### YOUR OBJECTIVE
Restrict the output to the lines below starting at the one that contains "Reconstruct this image" and ending at the one that contains "sc.camera = cam", and restate them word for word, both ends included.

### EXTRACTED RECORDS
________________

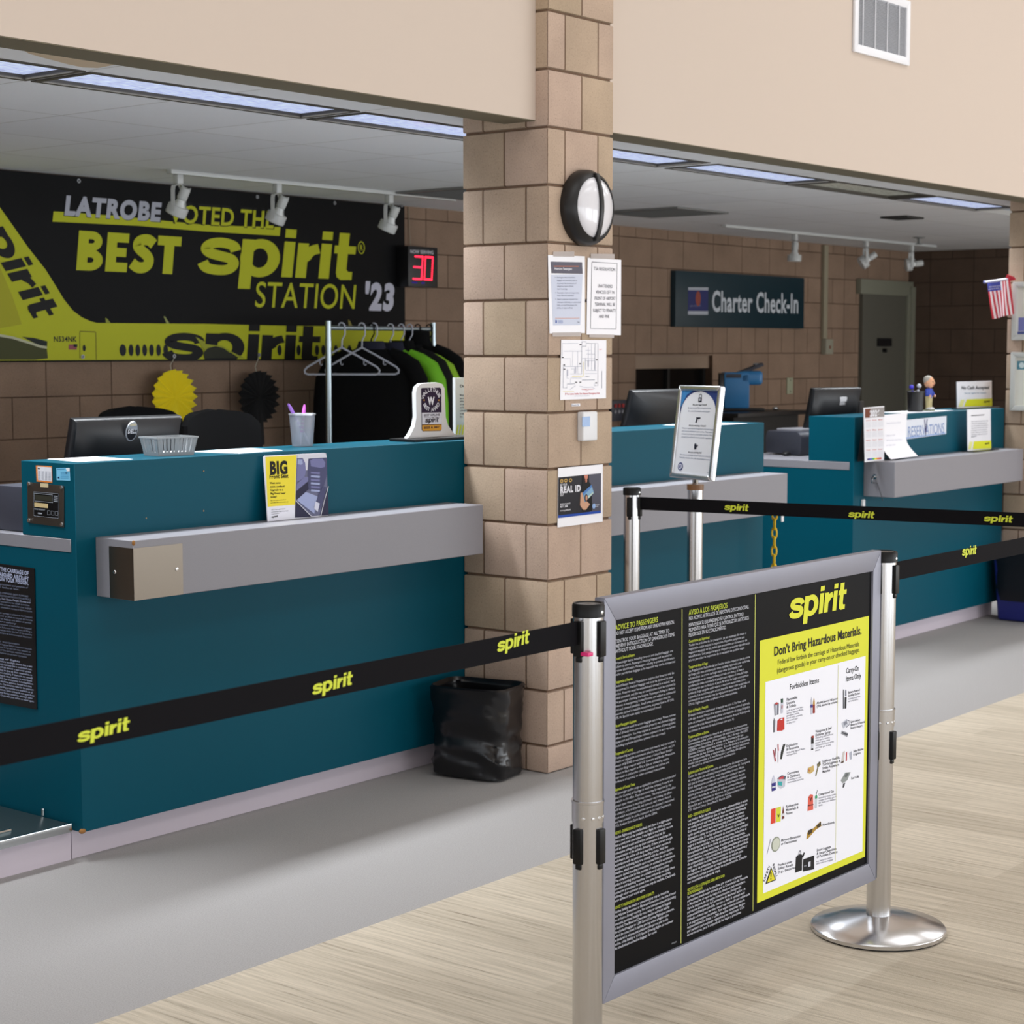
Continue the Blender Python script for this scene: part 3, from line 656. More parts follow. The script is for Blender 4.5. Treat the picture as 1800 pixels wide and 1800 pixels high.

________________

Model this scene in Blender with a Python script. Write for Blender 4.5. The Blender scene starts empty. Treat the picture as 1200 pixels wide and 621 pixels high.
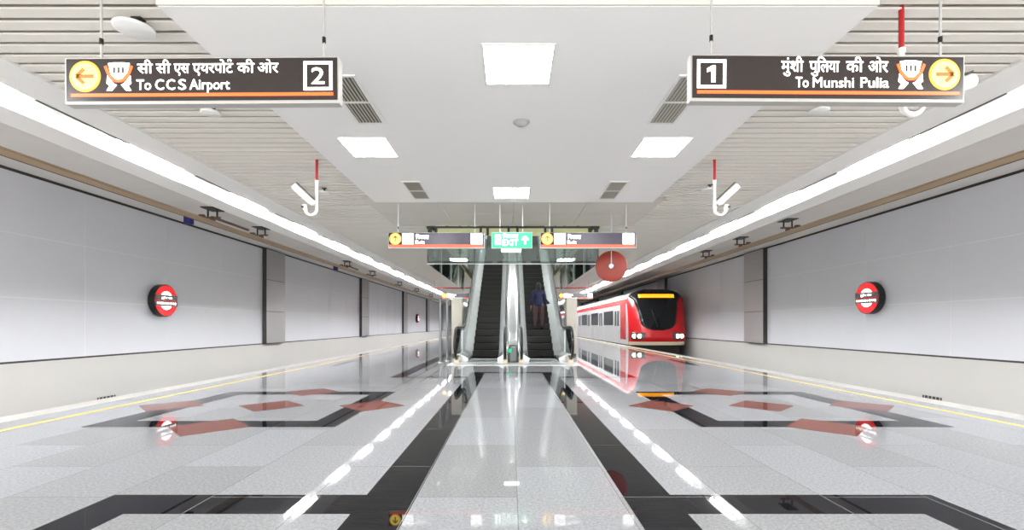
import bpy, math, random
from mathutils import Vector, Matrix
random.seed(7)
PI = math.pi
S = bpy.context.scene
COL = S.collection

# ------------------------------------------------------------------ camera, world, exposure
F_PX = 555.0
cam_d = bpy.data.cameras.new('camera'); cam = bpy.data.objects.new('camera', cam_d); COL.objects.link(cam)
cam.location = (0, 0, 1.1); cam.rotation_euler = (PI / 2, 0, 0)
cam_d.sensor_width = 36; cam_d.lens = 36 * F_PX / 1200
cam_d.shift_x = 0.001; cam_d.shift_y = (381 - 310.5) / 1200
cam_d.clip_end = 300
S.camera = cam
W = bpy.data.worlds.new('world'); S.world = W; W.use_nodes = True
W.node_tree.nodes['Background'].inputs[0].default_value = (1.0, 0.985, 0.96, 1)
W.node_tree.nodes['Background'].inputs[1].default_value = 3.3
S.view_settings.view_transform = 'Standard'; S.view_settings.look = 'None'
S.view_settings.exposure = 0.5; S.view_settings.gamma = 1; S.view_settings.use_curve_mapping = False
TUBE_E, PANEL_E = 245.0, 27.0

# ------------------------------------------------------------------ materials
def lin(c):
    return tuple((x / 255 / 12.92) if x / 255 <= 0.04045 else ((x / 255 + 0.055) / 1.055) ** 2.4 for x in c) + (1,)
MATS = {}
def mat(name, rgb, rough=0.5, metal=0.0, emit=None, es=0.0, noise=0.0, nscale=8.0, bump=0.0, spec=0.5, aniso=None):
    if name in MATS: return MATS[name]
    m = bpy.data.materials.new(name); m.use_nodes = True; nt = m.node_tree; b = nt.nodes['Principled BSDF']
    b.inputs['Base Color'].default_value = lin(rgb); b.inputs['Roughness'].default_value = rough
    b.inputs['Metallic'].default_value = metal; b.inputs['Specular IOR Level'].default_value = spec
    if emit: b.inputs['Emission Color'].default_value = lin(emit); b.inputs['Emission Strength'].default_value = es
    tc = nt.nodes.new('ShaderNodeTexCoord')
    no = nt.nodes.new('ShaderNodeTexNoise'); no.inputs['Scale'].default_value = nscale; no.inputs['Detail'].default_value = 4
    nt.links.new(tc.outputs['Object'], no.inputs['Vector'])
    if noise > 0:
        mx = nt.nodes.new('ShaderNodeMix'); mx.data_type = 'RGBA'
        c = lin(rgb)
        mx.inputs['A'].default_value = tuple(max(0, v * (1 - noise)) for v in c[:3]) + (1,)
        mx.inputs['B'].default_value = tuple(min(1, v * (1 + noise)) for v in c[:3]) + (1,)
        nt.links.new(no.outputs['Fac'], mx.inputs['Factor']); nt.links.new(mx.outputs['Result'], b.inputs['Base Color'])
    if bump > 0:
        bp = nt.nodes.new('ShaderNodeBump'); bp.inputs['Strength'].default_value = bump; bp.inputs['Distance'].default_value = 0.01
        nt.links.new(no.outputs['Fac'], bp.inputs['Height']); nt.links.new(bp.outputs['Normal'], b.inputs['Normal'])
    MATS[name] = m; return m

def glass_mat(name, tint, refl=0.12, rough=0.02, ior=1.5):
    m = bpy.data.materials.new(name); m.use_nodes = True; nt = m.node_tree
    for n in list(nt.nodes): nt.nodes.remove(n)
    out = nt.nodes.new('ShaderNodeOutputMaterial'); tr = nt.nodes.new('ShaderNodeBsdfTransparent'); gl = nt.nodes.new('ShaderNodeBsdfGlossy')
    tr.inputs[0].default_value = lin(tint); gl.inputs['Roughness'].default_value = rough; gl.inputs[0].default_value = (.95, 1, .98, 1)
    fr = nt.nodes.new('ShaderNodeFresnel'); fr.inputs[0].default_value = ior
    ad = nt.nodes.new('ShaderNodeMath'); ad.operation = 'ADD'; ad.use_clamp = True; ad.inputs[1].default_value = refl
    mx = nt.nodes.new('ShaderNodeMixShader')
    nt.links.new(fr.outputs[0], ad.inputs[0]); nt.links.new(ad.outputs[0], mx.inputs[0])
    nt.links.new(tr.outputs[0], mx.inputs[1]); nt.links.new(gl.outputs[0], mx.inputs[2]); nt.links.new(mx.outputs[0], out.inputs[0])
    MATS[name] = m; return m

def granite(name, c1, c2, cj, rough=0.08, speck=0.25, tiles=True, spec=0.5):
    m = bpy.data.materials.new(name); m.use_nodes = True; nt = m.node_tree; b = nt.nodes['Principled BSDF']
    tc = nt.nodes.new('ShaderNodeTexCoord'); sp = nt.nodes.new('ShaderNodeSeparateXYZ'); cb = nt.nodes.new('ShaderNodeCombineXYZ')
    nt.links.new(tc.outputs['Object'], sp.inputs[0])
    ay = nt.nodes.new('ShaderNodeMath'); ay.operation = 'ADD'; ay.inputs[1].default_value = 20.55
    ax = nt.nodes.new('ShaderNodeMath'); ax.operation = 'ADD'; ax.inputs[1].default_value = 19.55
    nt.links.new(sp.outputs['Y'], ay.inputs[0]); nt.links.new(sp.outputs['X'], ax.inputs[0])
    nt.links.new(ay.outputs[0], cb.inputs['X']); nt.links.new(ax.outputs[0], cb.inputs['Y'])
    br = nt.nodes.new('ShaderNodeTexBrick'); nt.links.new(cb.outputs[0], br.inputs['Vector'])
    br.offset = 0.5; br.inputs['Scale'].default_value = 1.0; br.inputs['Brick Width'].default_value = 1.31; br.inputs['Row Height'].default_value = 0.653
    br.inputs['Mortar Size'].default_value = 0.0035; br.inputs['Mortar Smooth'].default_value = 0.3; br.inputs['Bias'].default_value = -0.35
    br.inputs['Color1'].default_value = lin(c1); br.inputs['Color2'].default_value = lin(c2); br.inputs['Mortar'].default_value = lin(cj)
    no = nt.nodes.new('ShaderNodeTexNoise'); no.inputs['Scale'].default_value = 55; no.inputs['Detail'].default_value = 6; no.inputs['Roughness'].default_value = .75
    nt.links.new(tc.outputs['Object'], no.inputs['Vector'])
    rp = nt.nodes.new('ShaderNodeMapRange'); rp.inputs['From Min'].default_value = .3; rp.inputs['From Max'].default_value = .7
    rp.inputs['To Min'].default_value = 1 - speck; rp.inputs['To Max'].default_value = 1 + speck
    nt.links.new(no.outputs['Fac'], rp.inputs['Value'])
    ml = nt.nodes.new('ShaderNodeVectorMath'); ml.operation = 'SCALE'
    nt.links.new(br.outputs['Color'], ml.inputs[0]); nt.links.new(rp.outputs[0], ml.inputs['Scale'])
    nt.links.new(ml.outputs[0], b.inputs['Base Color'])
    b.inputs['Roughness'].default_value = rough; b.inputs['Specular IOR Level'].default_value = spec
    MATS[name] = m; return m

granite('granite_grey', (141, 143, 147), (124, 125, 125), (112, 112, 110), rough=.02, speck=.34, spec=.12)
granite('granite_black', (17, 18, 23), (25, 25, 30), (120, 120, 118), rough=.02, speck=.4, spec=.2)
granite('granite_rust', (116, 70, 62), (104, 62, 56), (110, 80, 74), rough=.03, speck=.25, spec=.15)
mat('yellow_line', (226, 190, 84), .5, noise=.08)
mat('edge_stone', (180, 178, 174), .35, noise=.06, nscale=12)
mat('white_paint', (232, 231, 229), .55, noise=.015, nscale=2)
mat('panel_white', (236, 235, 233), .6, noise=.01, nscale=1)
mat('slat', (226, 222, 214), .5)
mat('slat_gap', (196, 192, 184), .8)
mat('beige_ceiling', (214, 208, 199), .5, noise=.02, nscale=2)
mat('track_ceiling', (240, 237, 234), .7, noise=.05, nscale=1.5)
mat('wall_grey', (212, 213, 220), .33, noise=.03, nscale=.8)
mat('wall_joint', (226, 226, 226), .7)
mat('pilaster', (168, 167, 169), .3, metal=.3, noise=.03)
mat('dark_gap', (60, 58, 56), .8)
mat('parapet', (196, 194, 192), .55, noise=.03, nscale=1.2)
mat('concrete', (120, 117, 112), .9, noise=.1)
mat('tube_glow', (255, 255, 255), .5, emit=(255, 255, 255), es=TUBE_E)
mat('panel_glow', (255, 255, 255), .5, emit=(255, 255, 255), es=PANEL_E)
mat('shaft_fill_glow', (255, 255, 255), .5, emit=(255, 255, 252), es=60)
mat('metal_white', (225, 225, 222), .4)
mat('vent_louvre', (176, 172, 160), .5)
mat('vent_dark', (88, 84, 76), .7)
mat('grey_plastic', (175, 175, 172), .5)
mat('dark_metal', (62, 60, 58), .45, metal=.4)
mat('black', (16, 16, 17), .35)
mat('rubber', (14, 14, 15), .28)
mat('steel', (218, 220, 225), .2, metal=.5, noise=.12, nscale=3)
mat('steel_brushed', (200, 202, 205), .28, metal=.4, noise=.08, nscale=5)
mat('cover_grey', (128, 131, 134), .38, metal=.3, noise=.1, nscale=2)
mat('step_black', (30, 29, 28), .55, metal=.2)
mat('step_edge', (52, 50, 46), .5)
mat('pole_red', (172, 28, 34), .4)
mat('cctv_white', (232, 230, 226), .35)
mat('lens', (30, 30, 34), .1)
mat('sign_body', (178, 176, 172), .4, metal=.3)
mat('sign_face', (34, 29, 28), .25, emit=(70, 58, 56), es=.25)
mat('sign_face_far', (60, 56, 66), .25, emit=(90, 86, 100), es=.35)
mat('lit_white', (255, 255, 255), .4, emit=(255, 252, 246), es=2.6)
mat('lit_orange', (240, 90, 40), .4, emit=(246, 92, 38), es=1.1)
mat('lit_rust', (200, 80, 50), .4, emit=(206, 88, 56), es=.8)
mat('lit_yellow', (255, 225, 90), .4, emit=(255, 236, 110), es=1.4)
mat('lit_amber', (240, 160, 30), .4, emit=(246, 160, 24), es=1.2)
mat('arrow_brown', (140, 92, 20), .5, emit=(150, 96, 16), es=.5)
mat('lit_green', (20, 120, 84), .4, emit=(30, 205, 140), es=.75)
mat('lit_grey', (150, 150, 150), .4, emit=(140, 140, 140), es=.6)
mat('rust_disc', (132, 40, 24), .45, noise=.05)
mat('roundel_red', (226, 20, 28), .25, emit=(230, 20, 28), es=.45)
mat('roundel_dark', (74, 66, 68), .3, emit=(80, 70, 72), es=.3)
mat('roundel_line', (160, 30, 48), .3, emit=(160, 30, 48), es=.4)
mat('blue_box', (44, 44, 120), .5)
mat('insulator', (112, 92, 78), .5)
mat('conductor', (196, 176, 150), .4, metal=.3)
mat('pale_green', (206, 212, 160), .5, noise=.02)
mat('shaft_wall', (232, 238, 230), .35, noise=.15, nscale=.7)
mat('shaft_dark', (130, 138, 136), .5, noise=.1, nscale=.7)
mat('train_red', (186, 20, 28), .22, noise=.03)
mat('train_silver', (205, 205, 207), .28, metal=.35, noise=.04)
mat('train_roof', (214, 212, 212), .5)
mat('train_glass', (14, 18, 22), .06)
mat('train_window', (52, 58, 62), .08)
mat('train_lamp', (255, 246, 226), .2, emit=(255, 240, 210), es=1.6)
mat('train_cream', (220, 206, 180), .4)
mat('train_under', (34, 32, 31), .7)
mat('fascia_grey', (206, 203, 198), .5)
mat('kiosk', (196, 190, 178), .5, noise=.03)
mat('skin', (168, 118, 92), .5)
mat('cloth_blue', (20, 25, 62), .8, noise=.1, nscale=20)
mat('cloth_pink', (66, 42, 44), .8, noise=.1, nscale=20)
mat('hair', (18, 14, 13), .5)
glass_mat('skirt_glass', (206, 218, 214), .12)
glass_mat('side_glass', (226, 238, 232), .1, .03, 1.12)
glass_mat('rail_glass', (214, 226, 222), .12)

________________

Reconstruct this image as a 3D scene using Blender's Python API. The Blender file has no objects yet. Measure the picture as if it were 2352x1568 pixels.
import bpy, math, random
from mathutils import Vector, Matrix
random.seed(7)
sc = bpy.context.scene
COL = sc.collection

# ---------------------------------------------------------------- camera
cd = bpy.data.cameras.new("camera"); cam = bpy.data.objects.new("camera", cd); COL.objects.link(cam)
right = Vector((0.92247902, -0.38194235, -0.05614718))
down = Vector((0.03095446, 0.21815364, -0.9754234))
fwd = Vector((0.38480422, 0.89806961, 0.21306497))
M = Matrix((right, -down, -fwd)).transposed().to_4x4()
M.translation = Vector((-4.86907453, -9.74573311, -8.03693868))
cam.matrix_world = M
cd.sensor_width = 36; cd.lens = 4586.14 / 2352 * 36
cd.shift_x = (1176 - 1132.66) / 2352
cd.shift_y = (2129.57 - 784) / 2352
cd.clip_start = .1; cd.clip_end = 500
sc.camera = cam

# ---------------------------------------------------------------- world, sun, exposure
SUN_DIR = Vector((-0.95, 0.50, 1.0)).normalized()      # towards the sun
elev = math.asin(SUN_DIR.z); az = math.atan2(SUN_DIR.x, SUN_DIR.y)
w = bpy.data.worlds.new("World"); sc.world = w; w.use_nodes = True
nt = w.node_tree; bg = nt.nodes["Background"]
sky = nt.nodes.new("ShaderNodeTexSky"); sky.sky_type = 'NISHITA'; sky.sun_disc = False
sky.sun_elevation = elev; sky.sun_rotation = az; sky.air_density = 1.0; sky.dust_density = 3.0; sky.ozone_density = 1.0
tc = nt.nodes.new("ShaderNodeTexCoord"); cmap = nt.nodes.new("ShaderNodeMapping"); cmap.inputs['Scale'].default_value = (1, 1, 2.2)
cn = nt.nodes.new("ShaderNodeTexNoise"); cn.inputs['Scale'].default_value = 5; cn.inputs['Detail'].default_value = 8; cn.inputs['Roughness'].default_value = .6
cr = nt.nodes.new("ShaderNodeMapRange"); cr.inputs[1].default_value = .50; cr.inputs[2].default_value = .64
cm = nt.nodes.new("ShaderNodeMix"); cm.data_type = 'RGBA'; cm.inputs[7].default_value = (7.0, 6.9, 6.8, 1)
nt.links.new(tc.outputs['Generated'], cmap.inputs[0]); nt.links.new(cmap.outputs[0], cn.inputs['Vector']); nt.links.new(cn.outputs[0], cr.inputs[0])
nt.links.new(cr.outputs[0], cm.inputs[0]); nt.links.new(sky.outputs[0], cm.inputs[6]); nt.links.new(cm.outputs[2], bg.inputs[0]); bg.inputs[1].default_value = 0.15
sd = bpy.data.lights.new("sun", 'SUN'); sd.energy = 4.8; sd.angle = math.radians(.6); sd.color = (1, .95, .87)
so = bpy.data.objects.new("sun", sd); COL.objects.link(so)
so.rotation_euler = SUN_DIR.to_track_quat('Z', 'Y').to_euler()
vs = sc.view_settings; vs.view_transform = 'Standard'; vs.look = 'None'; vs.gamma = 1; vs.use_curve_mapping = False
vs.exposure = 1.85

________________

### COMPLETE OUTPUT
Reconstruct this image as a 3D scene using Blender's Python API. The Blender file has no objects yet. Measure the picture as if it were 2352x1568 pixels.
import bpy, math, random
from mathutils import Vector, Matrix
random.seed(7)
sc = bpy.context.scene
COL = sc.collection

# ---------------------------------------------------------------- camera
cd = bpy.data.cameras.new("camera"); cam = bpy.data.objects.new("camera", cd); COL.objects.link(cam)
right = Vector((0.92247902, -0.38194235, -0.05614718))
down = Vector((0.03095446, 0.21815364, -0.9754234))
fwd = Vector((0.38480422, 0.89806961, 0.21306497))
M = Matrix((right, -down, -fwd)).transposed().to_4x4()
M.translation = Vector((-4.86907453, -9.74573311, -8.03693868))
cam.matrix_world = M
cd.sensor_width = 36; cd.lens = 4586.14 / 2352 * 36
cd.shift_x = (1176 - 1132.66) / 2352
cd.shift_y = (2129.57 - 784) / 2352
cd.clip_start = .1; cd.clip_end = 500
sc.camera = cam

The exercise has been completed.